Was die Vielfalt an Pflanzen in der Natur, die Biodiversität, angeht, achte man auch auf Alternativen. Karp: "Mit Maisanbau kennen sich die meisten Landwirte am besten aus, deshalb steht er oft im Vordergrund. Aber auch Zuckerhirse und die "Durchwachsene Silphie", eine aus den USA stammende asternartige Blume, werden mehr und mehr verwandt.
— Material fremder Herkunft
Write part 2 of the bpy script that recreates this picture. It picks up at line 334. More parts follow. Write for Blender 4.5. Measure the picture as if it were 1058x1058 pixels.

Unter dem Schlagwort "Teller statt Tankstelle" fordern soziale Gruppen weltweit, die Flächen besser für den Anbau von Lebensmitteln zu nutzen. Thorsten Karp sagt dagegen: "Vor einigen Jahren hatte die Bundesregierung das Ziel ausgegeben, zehn Prozent aller landwirtschaftlichen Flächen stillzulegen, um die Nahrungsmittelpreise zu stabilisieren. Jetzt werden gerade mal vier Prozent für Energiepflanzen verwandt."

Die Diskussion sei "unehrlich". Der Getreidepreis sei seit den 50er-Jahren fast nicht gestiegen. "Und so lange die Europäische Union immer noch den Export von Lebensmitteln subventioniert und die Märkte in Afrika kaputt macht, weil die Bauern ihre Produkte dann nicht absetzen können, habe ich kein Verständnis, dass die Energieerzeugung aus Biomasse beklagt wird." Karp berichtete, dass sogar Lieferanten aus der Elbmarsch ihr Korn anbieten. "Im vorigen Jahr hat man einem Landwirt für Futtergetreide neun Euro pro Doppelzentner geboten. Wir haben zehn Euro zahlen können, weil wir mit Mähdreschern selbst geerntet haben", so Karp. Allerdings seien derart entfernte Anbaugebiete eher die Ausnahme. Solche langen Transportstrecken widersprechen dem Umweltschutzgedanken.

Karp räumte mit einem weiteren (Vor-)Urteil auf: "Millionär kann man mit so einer Anlage nicht werden. Ohne meinen Job und die Erträge des Milchviehs kämen wir nicht klar."